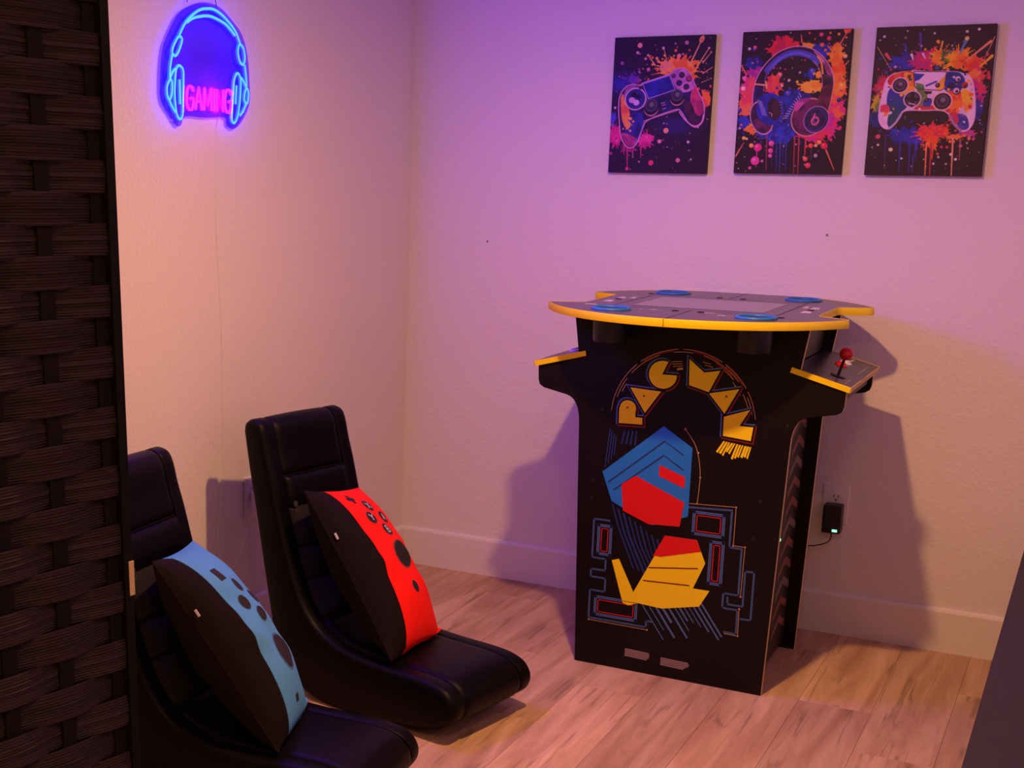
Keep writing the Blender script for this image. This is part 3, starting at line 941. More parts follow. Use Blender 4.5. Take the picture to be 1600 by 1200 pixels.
A.poly(S((548, 398), (600, 366), (650, 360), (694, 400), (722, 470), (700, 515), (640, 530), (590, 500)), (206, 130, 196), (172, 96, 170), smooth=4, within=inside)
for x, y, r, c in ((632, 405, 21, (60, 30, 70)), (683, 432, 21, (170, 44, 100)), (612, 462, 21, (36, 24, 90)), (663, 490, 21, (60, 28, 86)), (573, 412, 15, (90, 50, 110))):
    ell(A, S, x, y, r, (30, 14, 40)); ell(A, S, x+1, y-2, r*0.78, c)
for x, y, r in ((408, 625, 46), (597, 552, 42)):
    ell(A, S, x, y+24, r*1.15, (232, 150, 120)); ell(A, S, x, y+16, r*1.15, (24, 14, 40)); ell(A, S, x, y, r, (70, 62, 84)); ell(A, S, x, y-1, r*0.72, (44, 38, 58)); ell(A, S, x+3, y-6, r*0.4, (104, 98, 118))
for x, y in ((494, 607), (500, 622), (503, 648)):
    A.line([one(S, x-12, y+4), one(S, x+12, y-4)], 0.02, (200, 150, 220))
ell(A, S, 330, 498, 12, (50, 24, 60))
canvas('canvas_print', 0.6811, 1.3435, A, 'canvas print of a dark blue gamepad over orange paint, leftmost of three')

# -- second print: headphones in a ring of colour
S = sketcher(118, 92, 0.062, 790, 1020, 0.030)
A = Art((34, 18, 30), 33)
U = 3/790.0
A.splat(*one(S, 420, 200), 0.52, (226, 40, 50), (196, 30, 70), 1.0, 0.8, 12, 0.25, 4)
A.splat(*one(S, 205, 320), 0.30, (44, 56, 170), (30, 34, 110), 1.0, 0.8, 16, 0.5, 10)
A.splat(*one(S, 230, 400), 0.34, (206, 40, 140), (150, 40, 150), 1.0, 1.0, 16, 0.5, 8)
A.splat(*one(S, 165, 500), 0.36, (225, 50, 130), (236, 80, 90), 1.0, 1.1, 18, 0.5, 8)
A.splat(*one(S, 150, 620), 0.34, (240, 120, 70), (236, 70, 90), 0.9, 1.2, 18, 0.5, 8)
A.splat(*one(S, 130, 740), 0.24, (40, 60, 180), (26, 36, 120), 1.0, 1.0, 16, 0.5, 10)
A.splat(*one(S, 200, 785), 0.24, (244, 176, 40), (240, 130, 50), 1.2, 0.8, 12, 0.4, 4)
A.splat(*one(S, 700, 215), 0.28, (52, 56, 170), (40, 40, 120), 1.2, 0.8, 12, 0.5, 6)
A.splat(*one(S, 590, 190), 0.18, (244, 170, 50), None, 1.2, 0.8, 12, 0.5, 4)
A.splat(*one(S, 800, 250), 0.30, (248, 160, 40), (240, 120, 40), 0.8, 1.5, 16, 0.5, 6)
A.splat(*one(S, 815, 370), 0.32, (240, 90, 40), (246, 140, 40), 0.9, 1.2, 18, 0.5, 6)
A.splat(*one(S, 815, 490), 0.34, (246, 150, 40), (240, 100, 60), 0.9, 1.0, 16, 0.4, 6)
A.splat(*one(S, 800, 620), 0.34, (220, 40, 130), (240, 110, 60), 0.9, 1.3, 20, 0.5, 8)
A.splat(*one(S, 740, 740), 0.36, (230, 40, 110), (200, 30, 140), 1.0, 1.1, 20, 0.5, 8)
A.splat(*one(S, 640, 815), 0.34, (226, 50, 80), (220, 40, 120), 1.4, 0.7, 18, 0.5, 8)
A.splat(*one(S, 400, 800), 0.52, (44, 62, 190), (30, 40, 140), 1.3, 0.8, 20, 0.4, 10)
A.splat(*one(S, 280, 800), 0.24, (50, 60, 170), (120, 60, 150), 1.2, 0.8, 14, 0.4, 4)
A.splat(*one(S, 345, 470), 0.34, (225, 50, 80), (236, 90, 60), 0.8, 1.2, 18, 0.5, 6)
A.splat(*one(S, 630, 475), 0.34, (248, 190, 50), (244, 150, 40), 1.3, 0.7, 16, 0.4, 6)
A.splat(*one(S, 490, 560), 0.34, (40, 56, 170), (30, 36, 120), 1.2, 1.0, 14, 0.4, 6)
A.splat(*one(S, 625, 380), 0.16, (40, 60, 160), None, 0.8, 1.4, 8, 0.4, 3)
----
## OBJECTIVE:
The material above holds pictures; copy everything else in it exactly.

## CORRECT OUTPUT:
Keep writing the Blender script for this image. This is part 3, starting at line 941. More parts follow. Use Blender 4.5. Take the picture to be 1600 by 1200 pixels.
A.poly(S((548, 398), (600, 366), (650, 360), (694, 400), (722, 470), (700, 515), (640, 530), (590, 500)), (206, 130, 196), (172, 96, 170), smooth=4, within=inside)
for x, y, r, c in ((632, 405, 21, (60, 30, 70)), (683, 432, 21, (170, 44, 100)), (612, 462, 21, (36, 24, 90)), (663, 490, 21, (60, 28, 86)), (573, 412, 15, (90, 50, 110))):
    ell(A, S, x, y, r, (30, 14, 40)); ell(A, S, x+1, y-2, r*0.78, c)
for x, y, r in ((408, 625, 46), (597, 552, 42)):
    ell(A, S, x, y+24, r*1.15, (232, 150, 120)); ell(A, S, x, y+16, r*1.15, (24, 14, 40)); ell(A, S, x, y, r, (70, 62, 84)); ell(A, S, x, y-1, r*0.72, (44, 38, 58)); ell(A, S, x+3, y-6, r*0.4, (104, 98, 118))
for x, y in ((494, 607), (500, 622), (503, 648)):
    A.line([one(S, x-12, y+4), one(S, x+12, y-4)], 0.02, (200, 150, 220))
ell(A, S, 330, 498, 12, (50, 24, 60))
canvas('canvas_print', 0.6811, 1.3435, A, 'canvas print of a dark blue gamepad over orange paint, leftmost of three')

# -- second print: headphones in a ring of colour
S = sketcher(118, 92, 0.062, 790, 1020, 0.030)
A = Art((34, 18, 30), 33)
U = 3/790.0
A.splat(*one(S, 420, 200), 0.52, (226, 40, 50), (196, 30, 70), 1.0, 0.8, 12, 0.25, 4)
A.splat(*one(S, 205, 320), 0.30, (44, 56, 170), (30, 34, 110), 1.0, 0.8, 16, 0.5, 10)
A.splat(*one(S, 230, 400), 0.34, (206, 40, 140), (150, 40, 150), 1.0, 1.0, 16, 0.5, 8)
A.splat(*one(S, 165, 500), 0.36, (225, 50, 130), (236, 80, 90), 1.0, 1.1, 18, 0.5, 8)
A.splat(*one(S, 150, 620), 0.34, (240, 120, 70), (236, 70, 90), 0.9, 1.2, 18, 0.5, 8)
A.splat(*one(S, 130, 740), 0.24, (40, 60, 180), (26, 36, 120), 1.0, 1.0, 16, 0.5, 10)
A.splat(*one(S, 200, 785), 0.24, (244, 176, 40), (240, 130, 50), 1.2, 0.8, 12, 0.4, 4)
A.splat(*one(S, 700, 215), 0.28, (52, 56, 170), (40, 40, 120), 1.2, 0.8, 12, 0.5, 6)
A.splat(*one(S, 590, 190), 0.18, (244, 170, 50), None, 1.2, 0.8, 12, 0.5, 4)
A.splat(*one(S, 800, 250), 0.30, (248, 160, 40), (240, 120, 40), 0.8, 1.5, 16, 0.5, 6)
A.splat(*one(S, 815, 370), 0.32, (240, 90, 40), (246, 140, 40), 0.9, 1.2, 18, 0.5, 6)
A.splat(*one(S, 815, 490), 0.34, (246, 150, 40), (240, 100, 60), 0.9, 1.0, 16, 0.4, 6)
A.splat(*one(S, 800, 620), 0.34, (220, 40, 130), (240, 110, 60), 0.9, 1.3, 20, 0.5, 8)
A.splat(*one(S, 740, 740), 0.36, (230, 40, 110), (200, 30, 140), 1.0, 1.1, 20, 0.5, 8)
A.splat(*one(S, 640, 815), 0.34, (226, 50, 80), (220, 40, 120), 1.4, 0.7, 18, 0.5, 8)
A.splat(*one(S, 400, 800), 0.52, (44, 62, 190), (30, 40, 140), 1.3, 0.8, 20, 0.4, 10)
A.splat(*one(S, 280, 800), 0.24, (50, 60, 170), (120, 60, 150), 1.2, 0.8, 14, 0.4, 4)
A.splat(*one(S, 345, 470), 0.34, (225, 50, 80), (236, 90, 60), 0.8, 1.2, 18, 0.5, 6)
A.splat(*one(S, 630, 475), 0.34, (248, 190, 50), (244, 150, 40), 1.3, 0.7, 16, 0.4, 6)
A.splat(*one(S, 490, 560), 0.34, (40, 56, 170), (30, 36, 120), 1.2, 1.0, 14, 0.4, 6)
A.splat(*one(S, 625, 380), 0.16, (40, 60, 160), None, 0.8, 1.4, 8, 0.4, 3)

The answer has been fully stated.